*Task goal*
Set each entry down verbatim, omitting images.

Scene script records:
------
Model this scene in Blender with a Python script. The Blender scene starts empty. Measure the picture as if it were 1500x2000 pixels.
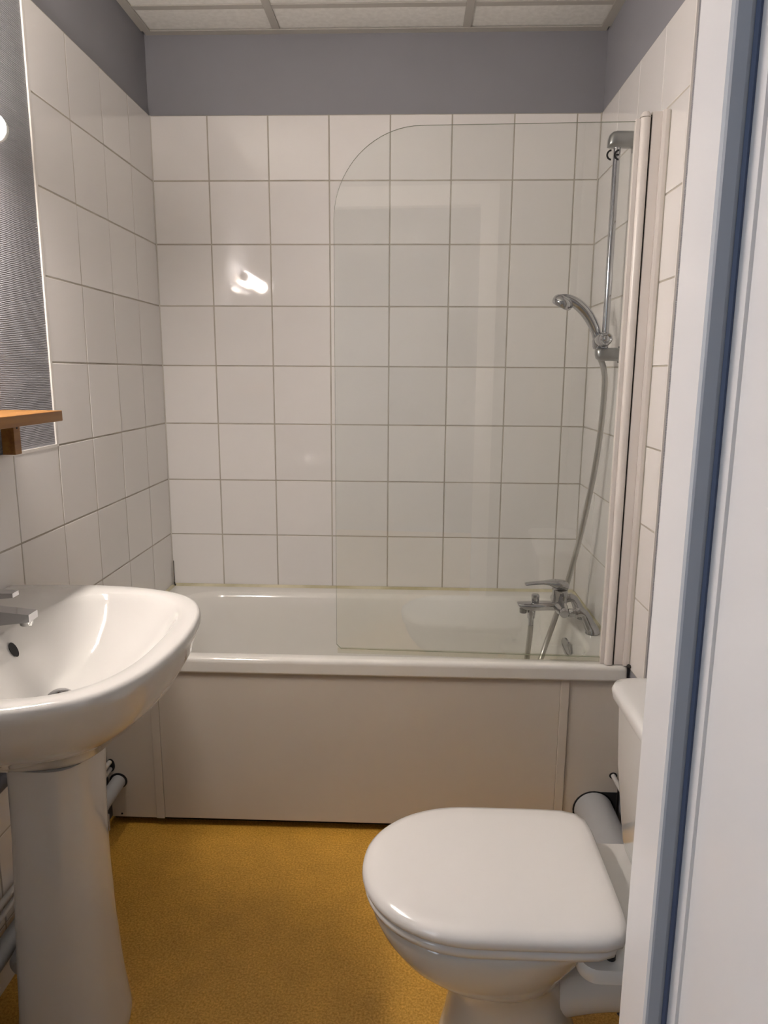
import bpy, bmesh, math, random
from mathutils import Vector, Matrix
random.seed(7)
sc = bpy.context.scene
COL = sc.collection
PI = math.pi

# ------------------------------------------------------------------ camera
cam = bpy.data.cameras.new('camera'); camo = bpy.data.objects.new('camera', cam); COL.objects.link(camo)
cam.sensor_fit = 'HORIZONTAL'; cam.sensor_width = 36.0; cam.lens = 36.0 * 1405.7 / 1500.0
cam.clip_start = 0.02
def cam_matrix(loc, yaw, pitch, roll):
    cy, sy, cp, sp, cr, sr = math.cos(yaw), math.sin(yaw), math.cos(pitch), math.sin(pitch), math.cos(roll), math.sin(roll)
    f = Vector((sy*cp, cy*cp, -sp)); r = Vector((cy, -sy, 0)); u = r.cross(f)
    r2 = cr*r + sr*u; u2 = -sr*r + cr*u
    m = Matrix((r2, u2, -f)).transposed().to_4x4(); m.translation = loc
    return m
camo.matrix_world = cam_matrix(Vector((.8658, -2.5258, 1.3014)), -.0361, .1918, .0061)
sc.camera = camo

# ------------------------------------------------------------------ world, exposure
w = bpy.data.worlds.new('world'); sc.world = w; w.use_nodes = True
bgn = w.node_tree.nodes['Background']
bgn.inputs[0].default_value = (.78, .87, 1.0, 1); bgn.inputs[1].default_value = 1.1
sc.view_settings.view_transform = 'Standard'; sc.view_settings.look = 'None'
sc.view_settings.gamma = 1.0; sc.view_settings.use_curve_mapping = False
sc.view_settings.exposure = 2.12
LAMP_STRENGTH = 34.0
LAMP_COLOR = (1.0, .90, .825)

# ------------------------------------------------------------------ materials
def mat(name, color, rough=.5, metal=0.0, coat=0.0, spec=.5):
    m = bpy.data.materials.new(name); m.use_nodes = True
    b = m.node_tree.nodes['Principled BSDF']
    b.inputs['Base Color'].default_value = (*color, 1); b.inputs['Roughness'].default_value = rough
    b.inputs['Metallic'].default_value = metal; b.inputs['Coat Weight'].default_value = coat
    b.inputs['Coat Roughness'].default_value = .03
    b.inputs['Specular IOR Level'].default_value = spec
    return m
def nodes(m): return m.node_tree.nodes, m.node_tree.links, m.node_tree.nodes['Principled BSDF']
def mottle(m, c1, c2, scale, detail=4.0, lo=.35, hi=.65, obj=False):
    n, l, b = nodes(m)
    tc = n.new('ShaderNodeTexCoord'); nz = n.new('ShaderNodeTexNoise'); nz.inputs['Scale'].default_value = scale
    nz.inputs['Detail'].default_value = detail
    r = n.new('ShaderNodeValToRGB'); r.color_ramp.elements[0].position = lo; r.color_ramp.elements[1].position = hi
    r.color_ramp.elements[0].color = (*c1, 1); r.color_ramp.elements[1].color = (*c2, 1)
    l.new(tc.outputs['Object'], nz.inputs['Vector']); l.new(nz.outputs['Fac'], r.inputs['Fac']); l.new(r.outputs['Color'], b.inputs['Base Color'])
    return nz
def bump(m, src, strength, dist):
    n, l, b = nodes(m)
    bp = n.new('ShaderNodeBump'); bp.inputs['Strength'].default_value = strength; bp.inputs['Distance'].default_value = dist
    l.new(src, bp.inputs['Height']); l.new(bp.outputs['Normal'], b.inputs['Normal'])

M = {}
M['tile'] = mat('glazed_tile', (.80, .78, .75), .04)
n, l, b = nodes(M['tile'])
oi = n.new('ShaderNodeObjectInfo'); mr = n.new('ShaderNodeMapRange'); mr.inputs['To Min'].default_value = .96; mr.inputs['To Max'].default_value = 1.03
hs = n.new('ShaderNodeHueSaturation'); hs.inputs['Color'].default_value = (.80, .778, .758, 1)
l.new(oi.outputs['Random'], mr.inputs['Value']); l.new(mr.outputs['Result'], hs.inputs['Value']); l.new(hs.outputs['Color'], b.inputs['Base Color'])
tc = n.new('ShaderNodeTexCoord'); nz = n.new('ShaderNodeTexNoise'); nz.inputs['Scale'].default_value = 9; nz.inputs['Detail'].default_value = 1
l.new(tc.outputs['Object'], nz.inputs['Vector']); bump(M['tile'], nz.outputs['Fac'], .025, .002)
M['grout'] = mat('grout', (.36, .33, .27), .85); mottle(M['grout'], (.40, .365, .31), (.50, .46, .395), 14)
M['wall_paint'] = mat('grey_wall_paint', (.19, .19, .21), .75); mottle(M['wall_paint'], (.265, .265, .288), (.28, .28, .305), 3)
M['wallpaper'] = mat('ribbed_grey_wallpaper', (.2, .2, .22), .6)
n, l, b = nodes(M['wallpaper'])
tc = n.new('ShaderNodeTexCoord'); mp = n.new('ShaderNodeMapping'); mp.inputs['Scale'].default_value = (1, .35, 1)
wv = n.new('ShaderNodeTexWave'); wv.wave_type = 'BANDS'; wv.bands_direction = 'Z'; wv.inputs['Scale'].default_value = 80
wv.inputs['Distortion'].default_value = 3.2; wv.inputs['Detail'].default_value = 2.5; wv.inputs['Detail Scale'].default_value = .9
l.new(tc.outputs['Object'], mp.inputs['Vector']); l.new(mp.outputs['Vector'], wv.inputs['Vector'])
bump(M['wallpaper'], wv.outputs['Fac'], .55, .0016)
rp = n.new('ShaderNodeValToRGB'); rp.color_ramp.elements[0].color = (.22, .22, .24, 1); rp.color_ramp.elements[1].color = (.30, .30, .32, 1)
l.new(wv.outputs['Fac'], rp.inputs['Fac']); l.new(rp.outputs['Color'], b.inputs['Base Color'])
M['trim'] = mat('white_trim', (.72, .69, .65), .35)
M['floor'] = mat('ochre_vinyl', (.35, .18, .02), .42)
n, l, b = nodes(M['floor'])
tc = n.new('ShaderNodeTexCoord'); n1 = n.new('ShaderNodeTexNoise'); n1.inputs['Scale'].default_value = 210; n1.inputs['Detail'].default_value = 6; n1.inputs['Roughness'].default_value = .65
n2 = n.new('ShaderNodeTexNoise'); n2.inputs['Scale'].default_value = 14; n2.inputs['Detail'].default_value = 3
r1 = n.new('ShaderNodeValToRGB'); r1.color_ramp.elements[0].position = .36; r1.color_ramp.elements[1].position = .66
r1.color_ramp.elements[0].color = (.50, .245, .014, 1); r1.color_ramp.elements[1].color = (.86, .50, .10, 1)
mx = n.new('ShaderNodeMix'); mx.data_type = 'RGBA'; mx.blend_type = 'MULTIPLY'; mx.inputs['Factor'].default_value = .5
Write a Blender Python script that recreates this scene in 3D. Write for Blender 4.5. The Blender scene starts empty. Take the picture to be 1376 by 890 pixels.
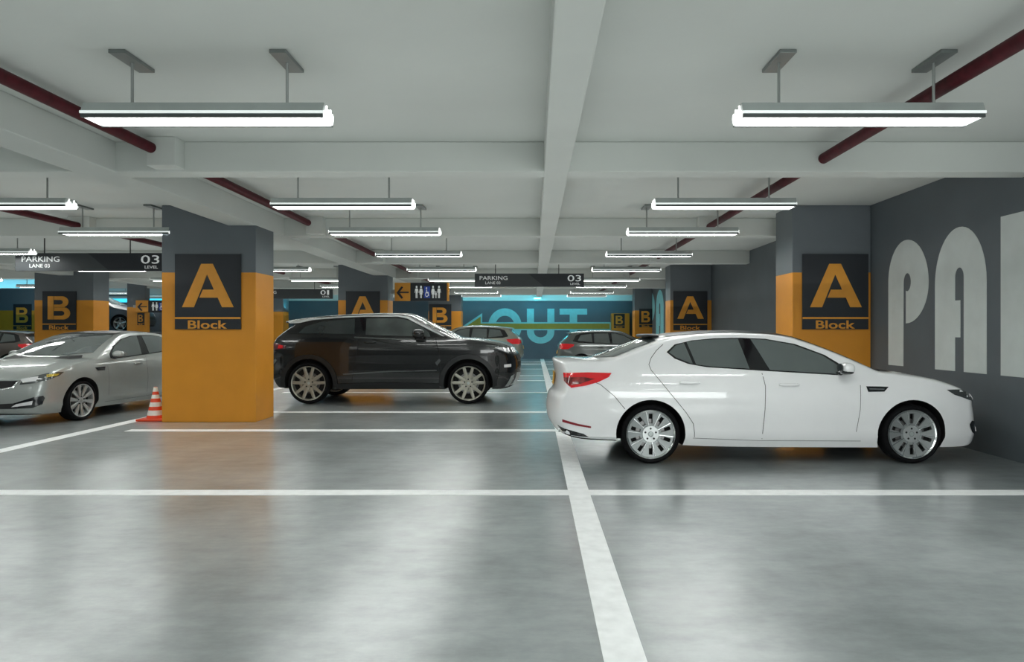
------
*Worked solution*
Model this scene in Blender with a Python script. The Blender scene starts empty. Measure the picture as if it were 1500x2000 pixels.
import bpy, bmesh, math, random
from mathutils import Vector, Matrix
random.seed(7)
sc = bpy.context.scene
COL = sc.collection
PI = math.pi

# ------------------------------------------------------------------ camera
cam = bpy.data.cameras.new('camera'); camo = bpy.data.objects.new('camera', cam); COL.objects.link(camo)
cam.sensor_fit = 'HORIZONTAL'; cam.sensor_width = 36.0; cam.lens = 36.0 * 1405.7 / 1500.0
cam.clip_start = 0.02
def cam_matrix(loc, yaw, pitch, roll):
    cy, sy, cp, sp, cr, sr = math.cos(yaw), math.sin(yaw), math.cos(pitch), math.sin(pitch), math.cos(roll), math.sin(roll)
    f = Vector((sy*cp, cy*cp, -sp)); r = Vector((cy, -sy, 0)); u = r.cross(f)
    r2 = cr*r + sr*u; u2 = -sr*r + cr*u
    m = Matrix((r2, u2, -f)).transposed().to_4x4(); m.translation = loc
    return m
camo.matrix_world = cam_matrix(Vector((.8658, -2.5258, 1.3014)), -.0361, .1918, .0061)
sc.camera = camo

# ------------------------------------------------------------------ world, exposure
w = bpy.data.worlds.new('world'); sc.world = w; w.use_nodes = True
bgn = w.node_tree.nodes['Background']
bgn.inputs[0].default_value = (.78, .87, 1.0, 1); bgn.inputs[1].default_value = 1.1
sc.view_settings.view_transform = 'Standard'; sc.view_settings.look = 'None'
sc.view_settings.gamma = 1.0; sc.view_settings.use_curve_mapping = False
sc.view_settings.exposure = 2.12
LAMP_STRENGTH = 34.0
LAMP_COLOR = (1.0, .90, .825)

# ------------------------------------------------------------------ materials
def mat(name, color, rough=.5, metal=0.0, coat=0.0, spec=.5):
    m = bpy.data.materials.new(name); m.use_nodes = True
    b = m.node_tree.nodes['Principled BSDF']
    b.inputs['Base Color'].default_value = (*color, 1); b.inputs['Roughness'].default_value = rough
    b.inputs['Metallic'].default_value = metal; b.inputs['Coat Weight'].default_value = coat
    b.inputs['Coat Roughness'].default_value = .03
    b.inputs['Specular IOR Level'].default_value = spec
    return m
def nodes(m): return m.node_tree.nodes, m.node_tree.links, m.node_tree.nodes['Principled BSDF']
def mottle(m, c1, c2, scale, detail=4.0, lo=.35, hi=.65, obj=False):
    n, l, b = nodes(m)
    tc = n.new('ShaderNodeTexCoord'); nz = n.new('ShaderNodeTexNoise'); nz.inputs['Scale'].default_value = scale
    nz.inputs['Detail'].default_value = detail
    r = n.new('ShaderNodeValToRGB'); r.color_ramp.elements[0].position = lo; r.color_ramp.elements[1].position = hi
    r.color_ramp.elements[0].color = (*c1, 1); r.color_ramp.elements[1].color = (*c2, 1)
    l.new(tc.outputs['Object'], nz.inputs['Vector']); l.new(nz.outputs['Fac'], r.inputs['Fac']); l.new(r.outputs['Color'], b.inputs['Base Color'])
    return nz
def bump(m, src, strength, dist):
    n, l, b = nodes(m)
    bp = n.new('ShaderNodeBump'); bp.inputs['Strength'].default_value = strength; bp.inputs['Distance'].default_value = dist
    l.new(src, bp.inputs['Height']); l.new(bp.outputs['Normal'], b.inputs['Normal'])

M = {}
M['tile'] = mat('glazed_tile', (.80, .78, .75), .04)
n, l, b = nodes(M['tile'])
oi = n.new('ShaderNodeObjectInfo'); mr = n.new('ShaderNodeMapRange'); mr.inputs['To Min'].default_value = .96; mr.inputs['To Max'].default_value = 1.03
hs = n.new('ShaderNodeHueSaturation'); hs.inputs['Color'].default_value = (.80, .778, .758, 1)
l.new(oi.outputs['Random'], mr.inputs['Value']); l.new(mr.outputs['Result'], hs.inputs['Value']); l.new(hs.outputs['Color'], b.inputs['Base Color'])
tc = n.new('ShaderNodeTexCoord'); nz = n.new('ShaderNodeTexNoise'); nz.inputs['Scale'].default_value = 9; nz.inputs['Detail'].default_value = 1
l.new(tc.outputs['Object'], nz.inputs['Vector']); bump(M['tile'], nz.outputs['Fac'], .025, .002)
M['grout'] = mat('grout', (.36, .33, .27), .85); mottle(M['grout'], (.40, .365, .31), (.50, .46, .395), 14)
M['wall_paint'] = mat('grey_wall_paint', (.19, .19, .21), .75); mottle(M['wall_paint'], (.265, .265, .288), (.28, .28, .305), 3)
M['wallpaper'] = mat('ribbed_grey_wallpaper', (.2, .2, .22), .6)
n, l, b = nodes(M['wallpaper'])
tc = n.new('ShaderNodeTexCoord'); mp = n.new('ShaderNodeMapping'); mp.inputs['Scale'].default_value = (1, .35, 1)
wv = n.new('ShaderNodeTexWave'); wv.wave_type = 'BANDS'; wv.bands_direction = 'Z'; wv.inputs['Scale'].default_value = 80
wv.inputs['Distortion'].default_value = 3.2; wv.inputs['Detail'].default_value = 2.5; wv.inputs['Detail Scale'].default_value = .9
l.new(tc.outputs['Object'], mp.inputs['Vector']); l.new(mp.outputs['Vector'], wv.inputs['Vector'])
bump(M['wallpaper'], wv.outputs['Fac'], .55, .0016)
rp = n.new('ShaderNodeValToRGB'); rp.color_ramp.elements[0].color = (.22, .22, .24, 1); rp.color_ramp.elements[1].color = (.30, .30, .32, 1)
l.new(wv.outputs['Fac'], rp.inputs['Fac']); l.new(rp.outputs['Color'], b.inputs['Base Color'])
M['trim'] = mat('white_trim', (.72, .69, .65), .35)
M['floor'] = mat('ochre_vinyl', (.35, .18, .02), .42)
n, l, b = nodes(M['floor'])
tc = n.new('ShaderNodeTexCoord'); n1 = n.new('ShaderNodeTexNoise'); n1.inputs['Scale'].default_value = 210; n1.inputs['Detail'].default_value = 6; n1.inputs['Roughness'].default_value = .65
n2 = n.new('ShaderNodeTexNoise'); n2.inputs['Scale'].default_value = 14; n2.inputs['Detail'].default_value = 3
r1 = n.new('ShaderNodeValToRGB'); r1.color_ramp.elements[0].position = .36; r1.color_ramp.elements[1].position = .66
r1.color_ramp.elements[0].color = (.50, .245, .014, 1); r1.color_ramp.elements[1].color = (.86, .50, .10, 1)
mx = n.new('ShaderNodeMix'); mx.data_type = 'RGBA'; mx.blend_type = 'MULTIPLY'; mx.inputs['Factor'].default_value = .5
Write a Blender Python script that recreates this scene in 3D. Write for Blender 4.5. The Blender scene starts empty. Take the picture to be 1376 by 890 pixels.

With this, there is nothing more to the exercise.